● STATED TASK
Transcribe the material in full. Nothing should differ except that the pictures are left out.

○ ○ ○

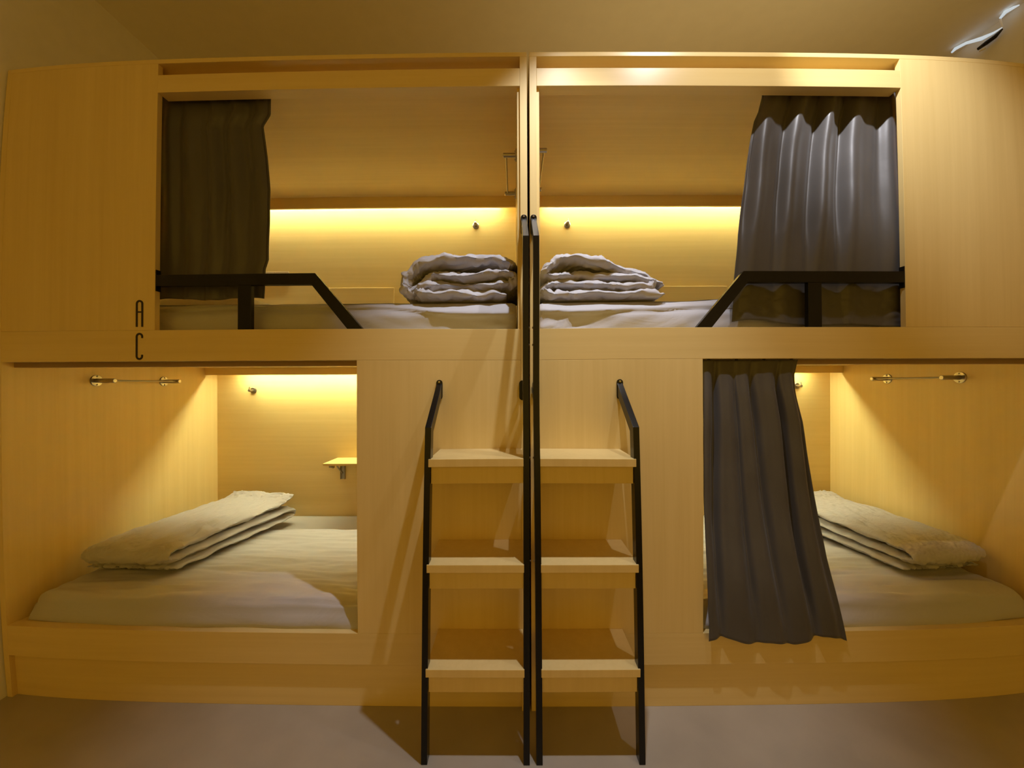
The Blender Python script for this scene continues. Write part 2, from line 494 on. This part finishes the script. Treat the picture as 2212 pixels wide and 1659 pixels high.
sh = thing('folding_shelf', 'maple fold-down shelf standing open on a metal bracket in the lower bunk', 'shelf', (-0.99, 1.15, 0.79), 'fold-down shelves on the bunk back walls')
obj('board', box((-1.264, 0.944, 0.792), (-0.72, 1.1546, 0.8066)), M['wood_h'], sh, bevel=0.001)
for x in (-1.224, -0.76):
    bm = bmesh.new()
    bx(bm, (x - 0.016, 1.1405, 0.655), (x - 0.0135, 1.1546, 0.7915)); bx(bm, (x + 0.0135, 1.1405, 0.655), (x + 0.016, 1.1546, 0.7915)); bx(bm, (x - 0.0135, 1.151, 0.655), (x + 0.0135, 1.1546, 0.7915))
    br = obj('bracket', bm, M['steel'], sh)
    bm = bmesh.new()
    tube(bm, [(x, 1.142, 0.700), (x, 1.04, 0.785)], 0.0055, seg=8)
    obj('strut', bm, M['steel'], br)
    bm = bmesh.new(); bx(bm, (x - 0.008, 0.965, 0.776), (x + 0.008, 1.05, 0.7917))
    obj('slide', bm, M['steel'], br)
    bm = bmesh.new(); bx(bm, (x - 0.005, 0.998, 0.764), (x + 0.005, 1.016, 0.7762))
    obj('release_lever', bm, M['steel'], br)

for x0, x1, lb in ((-1.7105, -1.612, 'square beige wall socket plate just past the curtain edge, above the guard rail'),
                   (-1.811, -1.7125, 'square beige wall socket plate half hidden behind the dark upper curtain')):
    t = thing('socket_plate', lb, 'wall socket', ((x0 + x1) / 2, 1.155, 2.09), 'socket plates on the upper bunk wall')
    obj('plate', box((x0, 1.146, 2.041), (x1, 1.1546, 2.1415)), M['plastic'], t, bevel=0.0035, bseg=3)
    obj('insert', box((x0 + 0.025, 1.1435, 2.068), (x1 - 0.025, 1.1458, 2.1125)), M['plastic'], t, bevel=0.0008)

# ------------------------------------------------------------------ bedding
def nz(p, s, seed=0.0): return noise.noise(Vector((p[0] * s + seed, p[1] * s - seed * 1.7, p[2] * s + seed * 0.3)))
def ridged(p, s, seed=0.0):
    return 1.0 - abs(nz(p, s, seed)) * 2.0

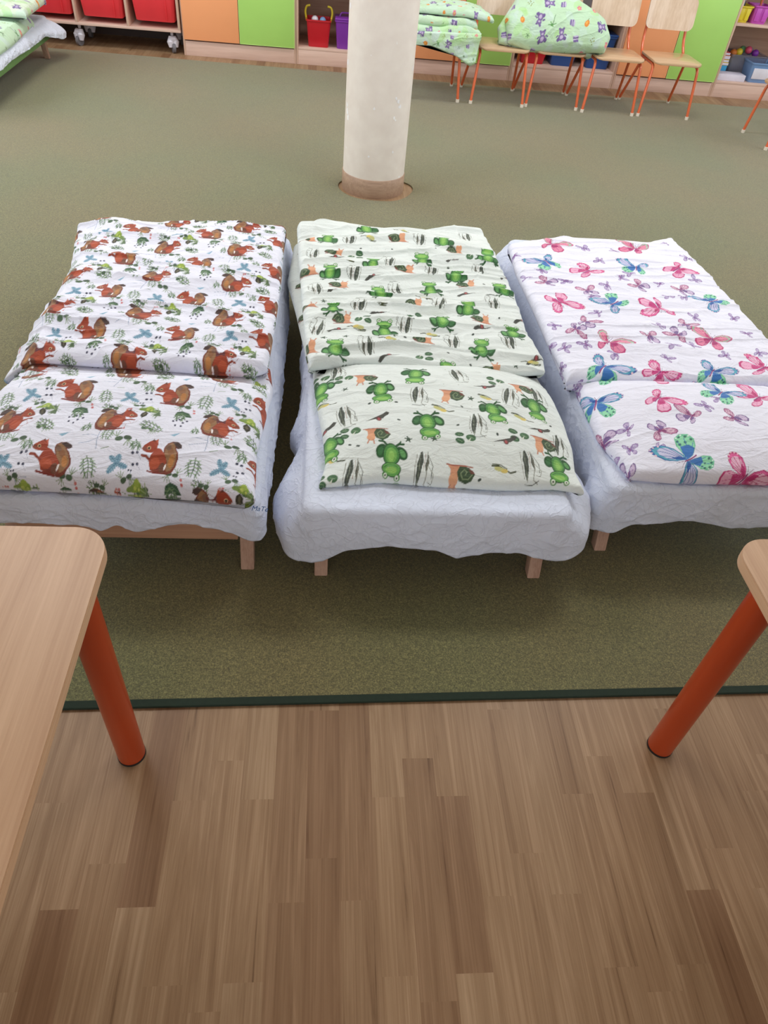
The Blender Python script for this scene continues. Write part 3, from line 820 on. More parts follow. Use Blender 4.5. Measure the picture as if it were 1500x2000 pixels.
for (ax, ay), (bx_, by) in zip(outer_near, outer_near[1:]):
    mb.prism([(ax - .5, ay - 3.8 - .020), (bx_ - .5, by - 3.8 - .020), (bx_ - .5, by - 3.8 + .001), (ax - .5, ay - 3.8 + .001)], 0.0005, 0.0085, 0.002)
bd = mb.build('binding_edge', M['binding'], carpet, smooth=False)
bd['label'] = 'dark green stitched edge of the carpet'
tag(carpet, 'large olive green carpet with a dark bound edge under the cots', 'carpet')

# column
colm = empty('round_column', (CCX, CCY, 0))
MB().lathe([(CR, 0.098), (CR, H - .002)], seg=96).build('shaft', M['column'], colm)
MB().lathe([(CR + .003, 0.0), (CR + .003, 0.004), (CR + .004, .006), (CR + .004, .094), (CR + .001, 0.098)], seg=96).build('skirting_band', M['band'], colm)
# chipped paint spots on the shaft
rng = random.Random(3)
mb = MB()
chips = [(-62, .50, .007), (-57, .485, .008), (-53, .46, .009), (-63, .41, .006), (-60, .40, .005), (-60, .245, .005), (-160, .40, .012), (-162, .43, .01), (-157, .375, .012), (-100, .45, .006), (-104, .22, .005), (-168, .62, .012), (-22, .62, .01), (-166, .86, .012)]
for a, z, s in chips:
    a = math.radians(a); n = 9
    vs = []
    for i in range(n):
        t = 2 * PI * i / n; rr = s * 1.35 * rng.uniform(.4, 1.0)
        aa = a + rr * math.cos(t) / CR; zz = z + rr * 1.2 * math.sin(t)
        vs.append(mb.bm.verts.new(((CR + .0008) * math.cos(aa), (CR + .0008) * math.sin(aa), zz)))
    mb.bm.faces.new(vs)
ch = mb.build('paint_chips', plain('bare_white_filler', (250, 248, 255), 0.7), colm, smooth=False)
ch['label'] = 'small white chips in the column paint'
tag(colm, 'round cream column with a wood-look skirting band behind the frog cot', 'column')

# ------------------------------------------------------------------ cabinets along the back wall
CF = 6.90       # front plane
CB = 7.38
units = [(-1.165, -.25, 'doors'), (-.25, .655, 'open'), (.655, 1.56, 'doors'), (1.56, 2.475, 'open'), (2.475, 3.377, 'doors'), (3.377, 4.29, 'open')]
ulabel = ['low cabinet with orange and green doors beside the red bin trolley', 'open shelf unit holding the red bucket behind the column',
          'low cabinet with orange and green doors behind the chair with folded bedding', 'open shelf unit behind the big green printed pillow',
          'low cabinet with orange and green doors right of the empty chairs', 'open shelf unit with toy boxes at the right edge']
UH = 0.86
for (a, b, kd), lb in zip(units, ulabel):
    w = b - a; r = empty('storage_cabinet' if kd == 'doors' else 'open_shelf_unit', (a, CF, 0))
    g = .001
    T = .018
    if kd == 'doors':
        for xa, xb in ((g, T), (w - T, w - g)):
            MB().box(xa, xb, .0, CB - CF, 0, UH, .001).build('side_panel', M['cab_z'], r)
        MB().box(T, w - T, .02, CB - CF, .105, .123).box(T, w - T, .02, CB - CF, UH - .018, UH).box(T, w - T, CB - CF - .01, CB - CF, .123, UH - .018).build('carcass', M['cab_in'], r)
        MB().box(T, w - T, -.0, .018, 0.0, .104, .001).build('plinth', M['cab_x'], r)
        mid = w * .5
        d1 = MB().box(.012, mid - .002, -.019, -.001, .115, UH - .004, .0015).build('door', M['door_orange'], r); d1['label'] = 'orange door'
        d2 = MB().box(mid + .002, w - .012, -.019, -.001, .115, UH - .004, .0015).build('door', M['door_green'], r); d2['label'] = 'lime green door'
        for dd, xx in ((d1, mid - .04), (d2, mid + .04)):
            MB().tube([(xx, -.019, .70), (xx, -.035, .705), (xx, -.035, .775), (xx, -.019, .78)], .005, 8).build('handle', M['white_pl'], dd)
        e = MB().box(mid + .002, mid + .0045, -.0196, -.001, .115, UH - .004).box(w - .0145, w - .0115, -.0196, -.001, .115, UH - .004).box(mid + .002, w - .012, -.0196, -.001, .1135, .1165).build('edging', M['edge_green'], d2)
        tag(r, lb, 'cabinet', 'door cabinets along the back wall')
    else:
        for xa, xb in ((g, T), (w - T, w - g)):
            MB().box(xa, xb, .0, CB - CF, 0, UH, .001).build('side_panel', M['cab_z'], r)
        MB().box(T, w - T, 0, .018, 0.0, .104, .001).build('plinth', M['cab_x'], r)
        MB().box(T, w - T, 0, CB - CF, .105, .123, .001).build('bottom_board', M['cab_x'], r)
        sz = .49 if a < 3 else .525
        MB().box(T, w - T, 0.01, CB - CF - .01, sz, sz + .018, .001).build('shelf', M['cab_x'], r)
        MB().box(T, w - T, 0, CB - CF, UH - .018, UH, .001).build('top_board', M['cab_x'], r)
        MB().box(T, w - T, CB - CF - .008, CB - CF, .123, UH - .018).build('back_panel', M['cab_in'] if (a > 3 or a < 0) else M['cab_dark'], r)
        tag(r, lb, 'shelf unit', 'open shelf units along the back wall')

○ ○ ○

● CORRECT RESPONSE
The Blender Python script for this scene continues. Write part 2, from line 494 on. This part finishes the script. Treat the picture as 2212 pixels wide and 1659 pixels high.
sh = thing('folding_shelf', 'maple fold-down shelf standing open on a metal bracket in the lower bunk', 'shelf', (-0.99, 1.15, 0.79), 'fold-down shelves on the bunk back walls')
obj('board', box((-1.264, 0.944, 0.792), (-0.72, 1.1546, 0.8066)), M['wood_h'], sh, bevel=0.001)
for x in (-1.224, -0.76):
    bm = bmesh.new()
    bx(bm, (x - 0.016, 1.1405, 0.655), (x - 0.0135, 1.1546, 0.7915)); bx(bm, (x + 0.0135, 1.1405, 0.655), (x + 0.016, 1.1546, 0.7915)); bx(bm, (x - 0.0135, 1.151, 0.655), (x + 0.0135, 1.1546, 0.7915))
    br = obj('bracket', bm, M['steel'], sh)
    bm = bmesh.new()
    tube(bm, [(x, 1.142, 0.700), (x, 1.04, 0.785)], 0.0055, seg=8)
    obj('strut', bm, M['steel'], br)
    bm = bmesh.new(); bx(bm, (x - 0.008, 0.965, 0.776), (x + 0.008, 1.05, 0.7917))
    obj('slide', bm, M['steel'], br)
    bm = bmesh.new(); bx(bm, (x - 0.005, 0.998, 0.764), (x + 0.005, 1.016, 0.7762))
    obj('release_lever', bm, M['steel'], br)

for x0, x1, lb in ((-1.7105, -1.612, 'square beige wall socket plate just past the curtain edge, above the guard rail'),
                   (-1.811, -1.7125, 'square beige wall socket plate half hidden behind the dark upper curtain')):
    t = thing('socket_plate', lb, 'wall socket', ((x0 + x1) / 2, 1.155, 2.09), 'socket plates on the upper bunk wall')
    obj('plate', box((x0, 1.146, 2.041), (x1, 1.1546, 2.1415)), M['plastic'], t, bevel=0.0035, bseg=3)
    obj('insert', box((x0 + 0.025, 1.1435, 2.068), (x1 - 0.025, 1.1458, 2.1125)), M['plastic'], t, bevel=0.0008)

# ------------------------------------------------------------------ bedding
def nz(p, s, seed=0.0): return noise.noise(Vector((p[0] * s + seed, p[1] * s - seed * 1.7, p[2] * s + seed * 0.3)))
def ridged(p, s, seed=0.0):
    return 1.0 - abs(nz(p, s, seed)) * 2.0

The Blender Python script for this scene continues. Write part 3, from line 820 on. More parts follow. Use Blender 4.5. Measure the picture as if it were 1500x2000 pixels.
for (ax, ay), (bx_, by) in zip(outer_near, outer_near[1:]):
    mb.prism([(ax - .5, ay - 3.8 - .020), (bx_ - .5, by - 3.8 - .020), (bx_ - .5, by - 3.8 + .001), (ax - .5, ay - 3.8 + .001)], 0.0005, 0.0085, 0.002)
bd = mb.build('binding_edge', M['binding'], carpet, smooth=False)
bd['label'] = 'dark green stitched edge of the carpet'
tag(carpet, 'large olive green carpet with a dark bound edge under the cots', 'carpet')

# column
colm = empty('round_column', (CCX, CCY, 0))
MB().lathe([(CR, 0.098), (CR, H - .002)], seg=96).build('shaft', M['column'], colm)
MB().lathe([(CR + .003, 0.0), (CR + .003, 0.004), (CR + .004, .006), (CR + .004, .094), (CR + .001, 0.098)], seg=96).build('skirting_band', M['band'], colm)
# chipped paint spots on the shaft
rng = random.Random(3)
mb = MB()
chips = [(-62, .50, .007), (-57, .485, .008), (-53, .46, .009), (-63, .41, .006), (-60, .40, .005), (-60, .245, .005), (-160, .40, .012), (-162, .43, .01), (-157, .375, .012), (-100, .45, .006), (-104, .22, .005), (-168, .62, .012), (-22, .62, .01), (-166, .86, .012)]
for a, z, s in chips:
    a = math.radians(a); n = 9
    vs = []
    for i in range(n):
        t = 2 * PI * i / n; rr = s * 1.35 * rng.uniform(.4, 1.0)
        aa = a + rr * math.cos(t) / CR; zz = z + rr * 1.2 * math.sin(t)
        vs.append(mb.bm.verts.new(((CR + .0008) * math.cos(aa), (CR + .0008) * math.sin(aa), zz)))
    mb.bm.faces.new(vs)
ch = mb.build('paint_chips', plain('bare_white_filler', (250, 248, 255), 0.7), colm, smooth=False)
ch['label'] = 'small white chips in the column paint'
tag(colm, 'round cream column with a wood-look skirting band behind the frog cot', 'column')

# ------------------------------------------------------------------ cabinets along the back wall
CF = 6.90       # front plane
CB = 7.38
units = [(-1.165, -.25, 'doors'), (-.25, .655, 'open'), (.655, 1.56, 'doors'), (1.56, 2.475, 'open'), (2.475, 3.377, 'doors'), (3.377, 4.29, 'open')]
ulabel = ['low cabinet with orange and green doors beside the red bin trolley', 'open shelf unit holding the red bucket behind the column',
          'low cabinet with orange and green doors behind the chair with folded bedding', 'open shelf unit behind the big green printed pillow',
          'low cabinet with orange and green doors right of the empty chairs', 'open shelf unit with toy boxes at the right edge']
UH = 0.86
for (a, b, kd), lb in zip(units, ulabel):
    w = b - a; r = empty('storage_cabinet' if kd == 'doors' else 'open_shelf_unit', (a, CF, 0))
    g = .001
    T = .018
    if kd == 'doors':
        for xa, xb in ((g, T), (w - T, w - g)):
            MB().box(xa, xb, .0, CB - CF, 0, UH, .001).build('side_panel', M['cab_z'], r)
        MB().box(T, w - T, .02, CB - CF, .105, .123).box(T, w - T, .02, CB - CF, UH - .018, UH).box(T, w - T, CB - CF - .01, CB - CF, .123, UH - .018).build('carcass', M['cab_in'], r)
        MB().box(T, w - T, -.0, .018, 0.0, .104, .001).build('plinth', M['cab_x'], r)
        mid = w * .5
        d1 = MB().box(.012, mid - .002, -.019, -.001, .115, UH - .004, .0015).build('door', M['door_orange'], r); d1['label'] = 'orange door'
        d2 = MB().box(mid + .002, w - .012, -.019, -.001, .115, UH - .004, .0015).build('door', M['door_green'], r); d2['label'] = 'lime green door'
        for dd, xx in ((d1, mid - .04), (d2, mid + .04)):
            MB().tube([(xx, -.019, .70), (xx, -.035, .705), (xx, -.035, .775), (xx, -.019, .78)], .005, 8).build('handle', M['white_pl'], dd)
        e = MB().box(mid + .002, mid + .0045, -.0196, -.001, .115, UH - .004).box(w - .0145, w - .0115, -.0196, -.001, .115, UH - .004).box(mid + .002, w - .012, -.0196, -.001, .1135, .1165).build('edging', M['edge_green'], d2)
        tag(r, lb, 'cabinet', 'door cabinets along the back wall')
    else:
        for xa, xb in ((g, T), (w - T, w - g)):
            MB().box(xa, xb, .0, CB - CF, 0, UH, .001).build('side_panel', M['cab_z'], r)
        MB().box(T, w - T, 0, .018, 0.0, .104, .001).build('plinth', M['cab_x'], r)
        MB().box(T, w - T, 0, CB - CF, .105, .123, .001).build('bottom_board', M['cab_x'], r)
        sz = .49 if a < 3 else .525
        MB().box(T, w - T, 0.01, CB - CF - .01, sz, sz + .018, .001).build('shelf', M['cab_x'], r)
        MB().box(T, w - T, 0, CB - CF, UH - .018, UH, .001).build('top_board', M['cab_x'], r)
        MB().box(T, w - T, CB - CF - .008, CB - CF, .123, UH - .018).build('back_panel', M['cab_in'] if (a > 3 or a < 0) else M['cab_dark'], r)
        tag(r, lb, 'shelf unit', 'open shelf units along the back wall')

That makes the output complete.